Auf dem historischen Foto wird gerade der Kirchturm gebaut. Foto: privat

Die evangelische Haigstkirche ist vor 60 Jahren eingeweiht worden. Das feiert die Gemeinde am Sonntag.

Degerloch - Die Haigstkirche ist Dieter Franke so vertraut wie sein Wohnzimmer. Hier ist er als Jungspund konfirmiert worden, hier hat er 1970 geheiratet, hierher kommt er mehrmals die Woche. Weil Gottesdienst ist oder weil es irgendetwas zu reparieren gibt. „Ich bin der, der sich in der Kirche vom Keller bis zum Glockenturm am besten auskennt“, sagt der 73-jährige Degerlocher. Franke lebt seit 1946 auf dem Haigst, und damit länger, als es das evangelische Gotteshaus gibt. Am Sonntag, 17. März, feiert die Kirchengemeinde das 60-jährige Bestehen des Gebäudes.

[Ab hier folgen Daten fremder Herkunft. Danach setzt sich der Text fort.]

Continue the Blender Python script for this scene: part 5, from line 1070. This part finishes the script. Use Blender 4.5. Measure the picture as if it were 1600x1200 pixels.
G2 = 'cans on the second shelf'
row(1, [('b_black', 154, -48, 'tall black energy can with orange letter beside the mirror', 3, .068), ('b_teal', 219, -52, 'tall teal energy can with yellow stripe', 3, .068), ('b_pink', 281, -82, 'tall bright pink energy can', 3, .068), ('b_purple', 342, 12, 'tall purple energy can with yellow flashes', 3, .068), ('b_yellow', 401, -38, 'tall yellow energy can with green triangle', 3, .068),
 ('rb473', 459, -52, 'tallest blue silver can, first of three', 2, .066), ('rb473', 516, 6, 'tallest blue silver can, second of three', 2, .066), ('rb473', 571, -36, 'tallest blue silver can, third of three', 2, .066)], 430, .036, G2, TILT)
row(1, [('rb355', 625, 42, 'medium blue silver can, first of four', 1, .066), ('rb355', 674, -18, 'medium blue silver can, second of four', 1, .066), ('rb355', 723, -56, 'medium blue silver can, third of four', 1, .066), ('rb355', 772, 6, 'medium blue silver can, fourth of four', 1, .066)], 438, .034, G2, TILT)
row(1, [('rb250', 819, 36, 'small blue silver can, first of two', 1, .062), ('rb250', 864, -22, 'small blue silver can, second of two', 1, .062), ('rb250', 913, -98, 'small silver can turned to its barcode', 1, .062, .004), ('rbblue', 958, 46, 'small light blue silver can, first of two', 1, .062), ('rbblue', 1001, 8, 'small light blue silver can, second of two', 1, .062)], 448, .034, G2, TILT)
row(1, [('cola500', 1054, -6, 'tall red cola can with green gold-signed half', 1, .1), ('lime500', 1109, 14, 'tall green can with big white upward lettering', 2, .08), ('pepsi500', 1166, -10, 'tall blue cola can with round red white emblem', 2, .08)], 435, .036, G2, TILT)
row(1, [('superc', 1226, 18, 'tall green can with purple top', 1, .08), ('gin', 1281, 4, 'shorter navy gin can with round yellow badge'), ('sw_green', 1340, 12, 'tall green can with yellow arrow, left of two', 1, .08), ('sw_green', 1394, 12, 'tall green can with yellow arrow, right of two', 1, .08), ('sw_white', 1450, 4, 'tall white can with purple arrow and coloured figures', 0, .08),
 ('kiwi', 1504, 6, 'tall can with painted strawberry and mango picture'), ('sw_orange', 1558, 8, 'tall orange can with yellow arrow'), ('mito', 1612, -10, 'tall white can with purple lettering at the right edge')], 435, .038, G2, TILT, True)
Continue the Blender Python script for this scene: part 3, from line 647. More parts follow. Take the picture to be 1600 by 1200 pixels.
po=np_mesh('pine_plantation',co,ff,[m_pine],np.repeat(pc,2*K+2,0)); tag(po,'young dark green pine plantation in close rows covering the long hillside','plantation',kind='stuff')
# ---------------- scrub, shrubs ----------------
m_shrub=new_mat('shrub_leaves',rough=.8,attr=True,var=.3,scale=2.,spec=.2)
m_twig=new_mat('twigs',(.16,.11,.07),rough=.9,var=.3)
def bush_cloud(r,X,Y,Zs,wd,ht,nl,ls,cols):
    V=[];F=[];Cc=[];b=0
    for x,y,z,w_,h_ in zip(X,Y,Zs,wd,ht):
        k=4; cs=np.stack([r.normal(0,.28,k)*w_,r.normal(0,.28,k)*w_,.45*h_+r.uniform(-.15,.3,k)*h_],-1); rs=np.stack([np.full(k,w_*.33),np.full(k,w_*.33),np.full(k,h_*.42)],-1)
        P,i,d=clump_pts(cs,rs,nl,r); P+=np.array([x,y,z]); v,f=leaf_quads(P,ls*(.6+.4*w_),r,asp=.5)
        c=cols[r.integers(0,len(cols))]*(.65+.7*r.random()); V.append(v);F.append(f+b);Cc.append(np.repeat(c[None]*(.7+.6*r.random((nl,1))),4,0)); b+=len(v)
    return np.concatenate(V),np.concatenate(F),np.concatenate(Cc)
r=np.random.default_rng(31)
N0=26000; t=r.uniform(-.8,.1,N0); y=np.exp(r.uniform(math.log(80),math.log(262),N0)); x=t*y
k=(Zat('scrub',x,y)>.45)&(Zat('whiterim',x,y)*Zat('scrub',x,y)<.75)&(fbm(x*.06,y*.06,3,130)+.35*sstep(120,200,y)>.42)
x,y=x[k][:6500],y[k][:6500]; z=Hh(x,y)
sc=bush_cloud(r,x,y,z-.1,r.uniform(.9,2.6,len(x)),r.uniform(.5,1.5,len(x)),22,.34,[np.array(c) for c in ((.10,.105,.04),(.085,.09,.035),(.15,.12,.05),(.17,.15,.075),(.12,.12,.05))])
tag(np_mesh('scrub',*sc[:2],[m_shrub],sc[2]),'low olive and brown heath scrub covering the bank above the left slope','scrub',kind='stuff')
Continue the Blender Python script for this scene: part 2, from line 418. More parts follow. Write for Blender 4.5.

Ein Fest, wie es Franke und die anderen vor zehn Jahren beim Fünfzigsten ausgerichtet haben, wird es nicht geben. Auch auf eine extra Broschüre haben die Evangelischen verzichtet. „Aber man soll dran denken“, sagt Franke. Deshalb heißt der Gottesdienst an diesem Sonntag Festgottesdienst, und wer Lust hat, kann sich danach auf eine fotografische Zeitreise begeben.

Unter anderem wird dann ein Schwarz-Weiß-Bild zu sehen sein, das den eingerüsteten, unfertigen Kirchturm zeigt. Die Haigstkirche ist in zwei Abschnitten gebaut worden. Zunächst das Kirchenschiff samt Turm. Ein Jahr später kam der Rest. Auf dem Bau-Foto von einst steht das alte Transformatorengebäude der Zahnradbahn noch. In ihm hatte die Gesamtkirchengemeinde Stuttgart im Jahr 1936 eine Behelfskirche eingerichtet.

„Das Gemeindeleben war sehr viel intensiver, als es heute ist“

Dieter Franke – 38 Jahre lang Kirchengemeinderat – kann Geschichten davon erzählen, wie eng es in dem Häuschen zuging, wenn sich die Evangelischen zu ihrem Gottesdienst getroffen haben. Er berichtet zudem, dass es früher sowieso lebhafter zuging in der Gemeinde auf dem Haigst. „Das Gemeindeleben war sehr viel intensiver, als es heute ist“, sagt Dieter Franke. Hatten sich damals die unterschiedlichsten Gruppen und Kreise gegründet, lösen sich derzeit einige auf.

So wird es zum Beispiel die Veranstaltungsreihe „Kultur und mehr“ vom Sommer an nicht mehr geben. Laut Franke finden sich keine Leute mehr, die ehrenamtlich Verantwortung übernehmen, die mitgestalten und organisieren. Vielleicht bringt die neue Pfarrerin Ideen mit, was sich dagegen tun ließe. Anja Wessel fängt am 2. Juni auf dem Haigst an.

In ihrer Anfangszeit in dem alten Transformatorenhäuschen hatte die Degerlocher Haigstgemeinde 2000 Mitglieder. Inzwischen hat sich die Zahl bei etwa 850 eingependelt. Dieser Rückgang ist mit dafür verantwortlich, dass die Gesamtkirchengemeinde die Haigstkirche vor wenigen Jahren für verzichtbar erklärt hatte. Es zeichnet sich ab, dass es von 2025 kein Geld mehr für den Unterhalt des Degerlocher Gotteshauses geben wird.

Eine Stiftung, um die Rechnung selbst bezahlen zu können

Dieter Franke und die anderen wollten dies freilich nicht tatenlos nur zur Kenntnis nehmen und zusehen, wie es zu Ende geht mit ihrer hübschen Kirche. Deshalb haben sie 2008 eine Stiftung gegründet, um die Rechnungen im Ernstfall selbst bezahlen zu können. Während der zurückliegenden fünf Jahre sind auf diese Weise rund 330 000 Euro zusammengekommen.

Die Stuttgarter Gesamtkirchengemeinde wird ihre Einschätzung zwar alle drei Jahre überprüfen, die Degerlocher rechnen dennoch sicherheitshalber damit, dass sie in Zukunft auf sich allein gestellt sein werden. Denn: das erklärte Ziel ist, noch viele Freudenfeste auf dem Haigst zu feiern.